Tuesday, December 15, 2009

Ten days is too long to wait to post. I've tried many times between but was simply too tired at the time or too frazzled. It's a very busy time of the year.

The kids at work are getting way more sugar than what anyone needs (if anyone 'needs' sugar). The tree in the house falls over at will and unexpectedly. It seems impossible to keep it standing and having a supervisor that is hyper vigilant in appearances makes this much more of a challenge. He'll come in and see the lights and tinsel in disarray, the star not on top of the tree, the other decorations either missing (broken) or hapharzardly placed. Cards need to be filled out and sent. Cookies baked (the one thing I truly enjoy doing). A few gifts still need to be purchased. Thankfully it's only for my sister, brother that I live with, and mother. I so dislike shopping and take no time to make anything apart from the cookies.

And sadly no mention yet of our Savior, our Creator, our Hope. Keeping busy with the things above is not a bad thing, but man, I have to watch what I'm doing and put it all aside if it begins to replace the very reason we celebrate this time of year.

The lack of focus on the Savior is often the elephant in the room that everyone passes and says nothing ab out. At work the focus is completely on the asthetics of Christmas and the presents. Very little, if any time is devoted to Christ. And it shows in how the kids act, how the staff drags themselves through the motions and hates this time of year at work. It becomes what you make of it.

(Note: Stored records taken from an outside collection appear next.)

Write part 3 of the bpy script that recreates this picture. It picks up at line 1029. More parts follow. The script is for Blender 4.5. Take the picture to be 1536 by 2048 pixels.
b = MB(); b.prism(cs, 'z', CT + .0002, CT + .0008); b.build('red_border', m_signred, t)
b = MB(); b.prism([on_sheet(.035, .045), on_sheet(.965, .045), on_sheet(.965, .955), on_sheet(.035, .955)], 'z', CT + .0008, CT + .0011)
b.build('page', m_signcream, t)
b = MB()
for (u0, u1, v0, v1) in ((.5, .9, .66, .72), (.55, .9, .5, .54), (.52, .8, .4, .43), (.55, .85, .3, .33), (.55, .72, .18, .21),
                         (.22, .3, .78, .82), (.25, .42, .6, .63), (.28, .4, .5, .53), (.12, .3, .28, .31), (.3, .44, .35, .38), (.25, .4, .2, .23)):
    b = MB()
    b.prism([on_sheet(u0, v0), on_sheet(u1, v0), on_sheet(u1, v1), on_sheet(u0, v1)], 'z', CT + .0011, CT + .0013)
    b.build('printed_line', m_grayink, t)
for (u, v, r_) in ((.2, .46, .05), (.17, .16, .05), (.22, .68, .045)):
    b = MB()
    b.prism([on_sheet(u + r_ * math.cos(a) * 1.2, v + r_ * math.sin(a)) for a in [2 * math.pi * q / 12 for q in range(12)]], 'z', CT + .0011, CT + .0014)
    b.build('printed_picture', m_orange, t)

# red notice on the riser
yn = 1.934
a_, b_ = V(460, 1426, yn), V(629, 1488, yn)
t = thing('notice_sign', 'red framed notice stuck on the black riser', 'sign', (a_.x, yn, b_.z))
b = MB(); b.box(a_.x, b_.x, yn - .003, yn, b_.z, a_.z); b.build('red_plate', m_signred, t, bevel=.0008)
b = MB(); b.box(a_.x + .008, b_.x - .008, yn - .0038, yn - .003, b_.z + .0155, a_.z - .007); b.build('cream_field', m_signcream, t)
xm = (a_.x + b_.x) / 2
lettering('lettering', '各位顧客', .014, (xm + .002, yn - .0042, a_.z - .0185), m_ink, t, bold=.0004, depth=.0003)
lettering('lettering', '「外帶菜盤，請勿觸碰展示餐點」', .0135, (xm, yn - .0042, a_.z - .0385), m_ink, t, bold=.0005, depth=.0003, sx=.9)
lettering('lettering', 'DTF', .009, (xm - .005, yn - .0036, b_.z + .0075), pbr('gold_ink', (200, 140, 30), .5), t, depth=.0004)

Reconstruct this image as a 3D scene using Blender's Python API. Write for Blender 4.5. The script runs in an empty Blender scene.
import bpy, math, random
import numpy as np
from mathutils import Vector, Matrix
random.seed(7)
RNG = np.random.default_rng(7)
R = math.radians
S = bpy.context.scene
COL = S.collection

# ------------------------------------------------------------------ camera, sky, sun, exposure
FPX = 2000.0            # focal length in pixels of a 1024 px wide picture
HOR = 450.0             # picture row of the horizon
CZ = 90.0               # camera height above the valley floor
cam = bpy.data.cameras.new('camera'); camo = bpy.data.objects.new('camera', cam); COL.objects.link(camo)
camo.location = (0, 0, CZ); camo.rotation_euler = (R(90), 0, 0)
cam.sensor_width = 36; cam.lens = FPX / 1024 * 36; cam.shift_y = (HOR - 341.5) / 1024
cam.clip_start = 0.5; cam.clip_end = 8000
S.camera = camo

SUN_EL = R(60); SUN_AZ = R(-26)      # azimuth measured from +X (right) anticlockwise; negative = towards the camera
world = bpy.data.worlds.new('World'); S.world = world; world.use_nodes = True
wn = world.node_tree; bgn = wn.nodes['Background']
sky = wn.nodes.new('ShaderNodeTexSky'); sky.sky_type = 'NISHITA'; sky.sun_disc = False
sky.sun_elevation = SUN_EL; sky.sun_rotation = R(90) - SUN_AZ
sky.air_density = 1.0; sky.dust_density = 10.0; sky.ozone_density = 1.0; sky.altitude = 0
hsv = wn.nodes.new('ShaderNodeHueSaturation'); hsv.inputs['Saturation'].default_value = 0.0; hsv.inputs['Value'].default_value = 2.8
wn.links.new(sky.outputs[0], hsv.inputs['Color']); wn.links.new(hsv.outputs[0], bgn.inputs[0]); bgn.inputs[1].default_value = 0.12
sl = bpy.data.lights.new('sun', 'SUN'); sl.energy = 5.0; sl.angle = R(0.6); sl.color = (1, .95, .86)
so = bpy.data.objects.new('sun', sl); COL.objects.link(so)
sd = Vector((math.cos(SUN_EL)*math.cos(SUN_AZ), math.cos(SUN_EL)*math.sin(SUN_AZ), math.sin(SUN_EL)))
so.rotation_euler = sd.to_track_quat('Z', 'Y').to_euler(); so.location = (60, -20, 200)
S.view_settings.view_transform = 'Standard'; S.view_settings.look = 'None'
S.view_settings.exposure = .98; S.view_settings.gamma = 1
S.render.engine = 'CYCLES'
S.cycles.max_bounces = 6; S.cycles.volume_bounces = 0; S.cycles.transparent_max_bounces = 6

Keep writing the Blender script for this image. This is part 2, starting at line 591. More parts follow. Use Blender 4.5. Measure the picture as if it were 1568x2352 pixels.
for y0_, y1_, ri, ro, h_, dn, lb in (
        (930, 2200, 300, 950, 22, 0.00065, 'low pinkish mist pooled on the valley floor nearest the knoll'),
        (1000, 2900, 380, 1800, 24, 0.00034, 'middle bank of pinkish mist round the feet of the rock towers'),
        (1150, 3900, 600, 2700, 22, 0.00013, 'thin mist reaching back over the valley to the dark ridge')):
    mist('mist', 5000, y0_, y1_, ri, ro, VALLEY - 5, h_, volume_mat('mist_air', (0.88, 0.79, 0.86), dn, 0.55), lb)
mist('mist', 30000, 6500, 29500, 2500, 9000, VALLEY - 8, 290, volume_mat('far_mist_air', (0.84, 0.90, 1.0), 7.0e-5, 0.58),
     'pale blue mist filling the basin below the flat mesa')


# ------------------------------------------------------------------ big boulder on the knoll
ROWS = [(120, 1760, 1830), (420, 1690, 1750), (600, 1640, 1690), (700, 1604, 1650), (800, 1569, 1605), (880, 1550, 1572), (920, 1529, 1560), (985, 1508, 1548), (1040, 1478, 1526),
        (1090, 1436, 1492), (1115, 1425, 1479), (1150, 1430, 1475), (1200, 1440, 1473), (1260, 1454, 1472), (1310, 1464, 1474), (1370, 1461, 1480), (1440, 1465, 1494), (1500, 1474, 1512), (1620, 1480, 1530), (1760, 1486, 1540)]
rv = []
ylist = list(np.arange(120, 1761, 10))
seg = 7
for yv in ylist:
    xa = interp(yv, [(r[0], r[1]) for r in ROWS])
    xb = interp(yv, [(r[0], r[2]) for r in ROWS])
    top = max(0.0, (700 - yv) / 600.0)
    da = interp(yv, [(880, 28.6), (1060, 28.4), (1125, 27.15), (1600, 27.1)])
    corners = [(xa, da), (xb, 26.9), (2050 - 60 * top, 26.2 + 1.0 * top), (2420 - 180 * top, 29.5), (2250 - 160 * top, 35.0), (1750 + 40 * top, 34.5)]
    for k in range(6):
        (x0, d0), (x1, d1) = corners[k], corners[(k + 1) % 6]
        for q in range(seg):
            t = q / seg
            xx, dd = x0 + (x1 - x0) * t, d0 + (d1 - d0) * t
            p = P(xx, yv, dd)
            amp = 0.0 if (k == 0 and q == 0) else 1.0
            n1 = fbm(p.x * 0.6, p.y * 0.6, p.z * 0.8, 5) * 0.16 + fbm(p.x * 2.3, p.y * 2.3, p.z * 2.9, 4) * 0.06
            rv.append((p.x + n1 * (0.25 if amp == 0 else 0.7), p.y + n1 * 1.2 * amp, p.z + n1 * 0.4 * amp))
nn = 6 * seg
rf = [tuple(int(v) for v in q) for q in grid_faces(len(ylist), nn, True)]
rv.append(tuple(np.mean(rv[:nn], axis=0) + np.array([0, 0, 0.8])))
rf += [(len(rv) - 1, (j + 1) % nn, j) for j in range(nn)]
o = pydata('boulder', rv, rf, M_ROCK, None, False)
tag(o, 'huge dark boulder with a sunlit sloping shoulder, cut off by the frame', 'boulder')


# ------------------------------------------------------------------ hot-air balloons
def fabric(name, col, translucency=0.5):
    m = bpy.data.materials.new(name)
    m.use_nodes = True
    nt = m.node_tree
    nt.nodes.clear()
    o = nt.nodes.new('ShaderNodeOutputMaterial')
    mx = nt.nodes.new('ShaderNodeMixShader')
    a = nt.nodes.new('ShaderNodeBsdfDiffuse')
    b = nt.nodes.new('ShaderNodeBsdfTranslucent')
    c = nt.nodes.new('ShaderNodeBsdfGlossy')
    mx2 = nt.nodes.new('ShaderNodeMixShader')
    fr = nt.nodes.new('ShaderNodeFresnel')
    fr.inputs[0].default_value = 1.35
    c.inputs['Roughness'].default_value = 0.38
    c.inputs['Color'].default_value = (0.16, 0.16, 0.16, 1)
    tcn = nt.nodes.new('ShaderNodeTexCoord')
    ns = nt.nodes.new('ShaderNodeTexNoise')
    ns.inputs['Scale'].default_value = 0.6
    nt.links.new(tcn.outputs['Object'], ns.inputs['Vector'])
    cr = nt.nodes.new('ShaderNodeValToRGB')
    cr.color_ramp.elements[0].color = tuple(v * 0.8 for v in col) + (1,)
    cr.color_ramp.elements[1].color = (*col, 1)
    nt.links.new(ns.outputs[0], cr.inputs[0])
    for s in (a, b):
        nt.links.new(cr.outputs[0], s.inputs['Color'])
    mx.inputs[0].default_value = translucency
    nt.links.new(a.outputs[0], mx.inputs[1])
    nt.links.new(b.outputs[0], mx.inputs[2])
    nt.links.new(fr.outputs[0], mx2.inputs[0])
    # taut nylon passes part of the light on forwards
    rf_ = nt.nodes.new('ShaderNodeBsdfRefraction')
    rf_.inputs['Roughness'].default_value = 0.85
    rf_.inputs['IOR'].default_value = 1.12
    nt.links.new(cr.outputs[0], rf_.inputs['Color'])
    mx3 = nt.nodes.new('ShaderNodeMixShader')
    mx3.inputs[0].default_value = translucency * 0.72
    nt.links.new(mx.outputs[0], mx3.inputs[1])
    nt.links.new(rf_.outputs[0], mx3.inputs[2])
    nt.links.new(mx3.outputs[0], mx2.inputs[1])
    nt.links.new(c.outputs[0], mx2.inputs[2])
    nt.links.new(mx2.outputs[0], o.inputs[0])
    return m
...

I was listening to Sufjen Stevens Vol. 4 Christmas songs the other night for the first time. "Come Thou Fount" came on and I had a similar experience to when I was driving in the car and Third Day really struck a chord. I nearly said 'nerve' but this was something resonant, something so moving it was a beautiful thing to experience, literally music. Metaphorically music. Spiritually music. I was reminded of the things I allow and don't repent of. This was a moment to repent. I was reminded of how I deserve nothing and am blessed to have anything. This was a moment of thanksgiving. I was reminded how I should be a vessel even though I am not the example I should be. This was a moment of acceptance. This was a moment of Redemption. A moment to be treasured because these moments are not the norm, nor are they to be the moments to live for like waiting for a fix. These moments are Blessings, Gifts. We are to be grateful for any such moments.